Start of Supplied material
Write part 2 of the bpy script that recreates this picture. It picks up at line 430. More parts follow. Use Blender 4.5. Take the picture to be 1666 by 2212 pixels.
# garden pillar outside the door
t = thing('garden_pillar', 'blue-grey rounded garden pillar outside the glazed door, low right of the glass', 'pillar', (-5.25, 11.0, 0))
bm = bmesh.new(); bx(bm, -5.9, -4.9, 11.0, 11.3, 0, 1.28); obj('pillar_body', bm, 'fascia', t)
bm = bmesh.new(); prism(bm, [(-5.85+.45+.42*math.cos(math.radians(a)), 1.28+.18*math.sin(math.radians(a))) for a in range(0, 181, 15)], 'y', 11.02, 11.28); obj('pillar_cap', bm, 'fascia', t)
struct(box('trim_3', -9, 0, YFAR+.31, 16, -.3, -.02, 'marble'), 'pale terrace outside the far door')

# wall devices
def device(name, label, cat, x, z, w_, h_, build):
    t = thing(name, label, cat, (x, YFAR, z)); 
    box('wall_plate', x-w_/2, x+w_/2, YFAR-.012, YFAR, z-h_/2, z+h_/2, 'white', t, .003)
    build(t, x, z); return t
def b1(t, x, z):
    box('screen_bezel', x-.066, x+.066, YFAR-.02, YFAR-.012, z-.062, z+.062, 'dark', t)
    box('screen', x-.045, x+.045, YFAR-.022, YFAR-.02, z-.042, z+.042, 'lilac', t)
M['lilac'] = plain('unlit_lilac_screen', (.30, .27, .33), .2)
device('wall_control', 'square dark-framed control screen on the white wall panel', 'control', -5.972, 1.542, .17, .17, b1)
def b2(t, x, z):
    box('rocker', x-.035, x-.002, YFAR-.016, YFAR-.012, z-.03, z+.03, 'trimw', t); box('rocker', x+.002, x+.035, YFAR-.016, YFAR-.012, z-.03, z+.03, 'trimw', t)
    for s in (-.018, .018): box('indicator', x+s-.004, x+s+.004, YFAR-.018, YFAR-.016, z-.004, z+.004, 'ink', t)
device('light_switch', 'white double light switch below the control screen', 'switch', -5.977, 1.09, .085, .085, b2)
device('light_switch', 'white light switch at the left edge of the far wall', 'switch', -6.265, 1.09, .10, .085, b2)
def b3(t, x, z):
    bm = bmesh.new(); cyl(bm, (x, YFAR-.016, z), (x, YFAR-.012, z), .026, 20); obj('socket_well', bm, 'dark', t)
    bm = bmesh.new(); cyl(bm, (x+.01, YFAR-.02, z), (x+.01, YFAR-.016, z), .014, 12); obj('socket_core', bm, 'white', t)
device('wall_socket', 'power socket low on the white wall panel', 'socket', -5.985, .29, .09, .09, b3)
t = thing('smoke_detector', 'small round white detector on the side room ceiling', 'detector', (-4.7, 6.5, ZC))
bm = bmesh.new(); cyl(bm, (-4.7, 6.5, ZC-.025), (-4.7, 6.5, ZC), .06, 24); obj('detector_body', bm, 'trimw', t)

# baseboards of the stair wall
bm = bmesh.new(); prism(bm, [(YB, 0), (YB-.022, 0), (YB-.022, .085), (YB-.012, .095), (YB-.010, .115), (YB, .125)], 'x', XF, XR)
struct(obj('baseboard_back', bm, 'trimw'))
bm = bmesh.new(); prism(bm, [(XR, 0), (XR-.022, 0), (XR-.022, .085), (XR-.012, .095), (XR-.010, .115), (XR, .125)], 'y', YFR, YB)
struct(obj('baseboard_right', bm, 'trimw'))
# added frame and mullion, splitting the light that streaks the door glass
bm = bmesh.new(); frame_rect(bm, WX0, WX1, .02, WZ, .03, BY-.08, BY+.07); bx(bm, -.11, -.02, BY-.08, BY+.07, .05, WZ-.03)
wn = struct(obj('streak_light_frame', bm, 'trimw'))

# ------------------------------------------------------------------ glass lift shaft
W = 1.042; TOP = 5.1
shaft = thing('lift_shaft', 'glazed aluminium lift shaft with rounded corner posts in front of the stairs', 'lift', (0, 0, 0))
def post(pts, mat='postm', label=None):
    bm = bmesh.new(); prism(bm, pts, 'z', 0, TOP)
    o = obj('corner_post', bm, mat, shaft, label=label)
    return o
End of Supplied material
#### Exercise requirements:
Give an exact repetition of all the material.

#### Final answer:
Write part 2 of the bpy script that recreates this picture. It picks up at line 430. More parts follow. Use Blender 4.5. Take the picture to be 1666 by 2212 pixels.
# garden pillar outside the door
t = thing('garden_pillar', 'blue-grey rounded garden pillar outside the glazed door, low right of the glass', 'pillar', (-5.25, 11.0, 0))
bm = bmesh.new(); bx(bm, -5.9, -4.9, 11.0, 11.3, 0, 1.28); obj('pillar_body', bm, 'fascia', t)
bm = bmesh.new(); prism(bm, [(-5.85+.45+.42*math.cos(math.radians(a)), 1.28+.18*math.sin(math.radians(a))) for a in range(0, 181, 15)], 'y', 11.02, 11.28); obj('pillar_cap', bm, 'fascia', t)
struct(box('trim_3', -9, 0, YFAR+.31, 16, -.3, -.02, 'marble'), 'pale terrace outside the far door')

# wall devices
def device(name, label, cat, x, z, w_, h_, build):
    t = thing(name, label, cat, (x, YFAR, z)); 
    box('wall_plate', x-w_/2, x+w_/2, YFAR-.012, YFAR, z-h_/2, z+h_/2, 'white', t, .003)
    build(t, x, z); return t
def b1(t, x, z):
    box('screen_bezel', x-.066, x+.066, YFAR-.02, YFAR-.012, z-.062, z+.062, 'dark', t)
    box('screen', x-.045, x+.045, YFAR-.022, YFAR-.02, z-.042, z+.042, 'lilac', t)
M['lilac'] = plain('unlit_lilac_screen', (.30, .27, .33), .2)
device('wall_control', 'square dark-framed control screen on the white wall panel', 'control', -5.972, 1.542, .17, .17, b1)
def b2(t, x, z):
    box('rocker', x-.035, x-.002, YFAR-.016, YFAR-.012, z-.03, z+.03, 'trimw', t); box('rocker', x+.002, x+.035, YFAR-.016, YFAR-.012, z-.03, z+.03, 'trimw', t)
    for s in (-.018, .018): box('indicator', x+s-.004, x+s+.004, YFAR-.018, YFAR-.016, z-.004, z+.004, 'ink', t)
device('light_switch', 'white double light switch below the control screen', 'switch', -5.977, 1.09, .085, .085, b2)
device('light_switch', 'white light switch at the left edge of the far wall', 'switch', -6.265, 1.09, .10, .085, b2)
def b3(t, x, z):
    bm = bmesh.new(); cyl(bm, (x, YFAR-.016, z), (x, YFAR-.012, z), .026, 20); obj('socket_well', bm, 'dark', t)
    bm = bmesh.new(); cyl(bm, (x+.01, YFAR-.02, z), (x+.01, YFAR-.016, z), .014, 12); obj('socket_core', bm, 'white', t)
device('wall_socket', 'power socket low on the white wall panel', 'socket', -5.985, .29, .09, .09, b3)
t = thing('smoke_detector', 'small round white detector on the side room ceiling', 'detector', (-4.7, 6.5, ZC))
bm = bmesh.new(); cyl(bm, (-4.7, 6.5, ZC-.025), (-4.7, 6.5, ZC), .06, 24); obj('detector_body', bm, 'trimw', t)

# baseboards of the stair wall
bm = bmesh.new(); prism(bm, [(YB, 0), (YB-.022, 0), (YB-.022, .085), (YB-.012, .095), (YB-.010, .115), (YB, .125)], 'x', XF, XR)
struct(obj('baseboard_back', bm, 'trimw'))
bm = bmesh.new(); prism(bm, [(XR, 0), (XR-.022, 0), (XR-.022, .085), (XR-.012, .095), (XR-.010, .115), (XR, .125)], 'y', YFR, YB)
struct(obj('baseboard_right', bm, 'trimw'))
# added frame and mullion, splitting the light that streaks the door glass
bm = bmesh.new(); frame_rect(bm, WX0, WX1, .02, WZ, .03, BY-.08, BY+.07); bx(bm, -.11, -.02, BY-.08, BY+.07, .05, WZ-.03)
wn = struct(obj('streak_light_frame', bm, 'trimw'))

# ------------------------------------------------------------------ glass lift shaft
W = 1.042; TOP = 5.1
shaft = thing('lift_shaft', 'glazed aluminium lift shaft with rounded corner posts in front of the stairs', 'lift', (0, 0, 0))
def post(pts, mat='postm', label=None):
    bm = bmesh.new(); prism(bm, pts, 'z', 0, TOP)
    o = obj('corner_post', bm, mat, shaft, label=label)
    return o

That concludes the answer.